Vandaag zal broeder Erik professie afleggen en zet hij een nieuwe stap op de monastieke weg die wij samen gaan. Aan die stap is een lange reis voorafgegaan en we hopen dat er nog een lange weg op volgt, hier in onze gemeenschap.
Maar laten we nog eens terugkeren naar het evangelieverhaal van vandaag.
In de iconografie wordt Maria hier gewoonlijk afgebeeld terwijl ze geknield of zittend een boek leest. Leest ze de Schrift en gaan de woorden misschien dansen op de pagina, komen ze tot leven, wanneer ze innerlijk wordt geraakt en aangesproken?

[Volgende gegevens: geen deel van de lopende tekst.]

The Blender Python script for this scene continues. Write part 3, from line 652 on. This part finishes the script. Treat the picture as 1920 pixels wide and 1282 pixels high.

En dat gebeurt niet in de hoofdstad of de tempel. Niet in het publiek domein voor aller ogen, maar verborgen in een binnenvertrek. Niet in storm en donder, maar bij het suizen van de zachte bries van de Geest en de onbeschreven presentie van een engel. Onze God heeft een voorkeur voor het verborgene, een mediapresentatie staat niet op zijn agenda.
Dat woord van alzo hoge, dat innerlijk geraakt worden, Maria weet er aanvankelijk geen raad mee. Het zal je maar gebeuren, maar ze sluit de deur niet, ze vraagt en ze luistert naar woorden waarvan haar de betekenis nog ontgaat. Ze wikt en weegt, en bij alle duister wekken ze in haar vertrouwen en ze geeft haar ja woord op een avontuur waarvan ze de gevolgen bij lange niet overziet. Het pad zal vreugde brengen, maar ook verdriet, pijn en onbegrip, maar ze zal het gaan ten einde toe in de schaduw van haar zoon.
De eeuwen door hebben monniken dit tafereel gelezen als een beeld van hun eigen leven. Ook wij zoeken dagelijks in de lectio ruimte te maken voor het woord. We doen dat op een stille plek. We luisteren en proberen de stilte in het leven van alledag te bewaren om het stille suizen van de Geest niet te missen als wij worden aangesproken of aangeraakt. We spiegelen ons aan Maria om met moed en geloof ja te zeggen en zo hopen we dat ons hart zich zal verruimen zoals Benedictus het uitdrukt om de dienst van de Heer met vreugde te vervullen, om de Christus in ons geboren te laten worden.
Niets stellen boven de liefde van Christus [1], zo houdt Benedictus ons voor. Dat is geen gebod, maar het is het antwoord op een aanzoek. Dat is een persoonlijk avontuur, maar wij gaan het samen in een gemeenschap van broeders. En samen pogen wij op deze plek gestalte te geven aan het lichaam van Christus, als een plek van vrede, gebed en gastvrijheid, waar mensen op adem kunnen komen om hun eigen weg met moed en vertrouwen te kunnen vervolgen.
Het feest van de aankondiging van de Heer is een uitgelezen moment om professie te doen, om samen met Maria ja te zeggen op de onverwachte aanzoek van de Heer. Het is een heel persoonlijke beslissing, maar de weg hoef je niet alleen te gaan. We gaan hem samen met jou, broeder Erik, en we hopen en bidden dat we samen onder geleide van het evangelie, en vertrouwend op Gods barmhartigheid [2] hier de lof Gods mogen zingen tot in lengte van dagen. AMEN.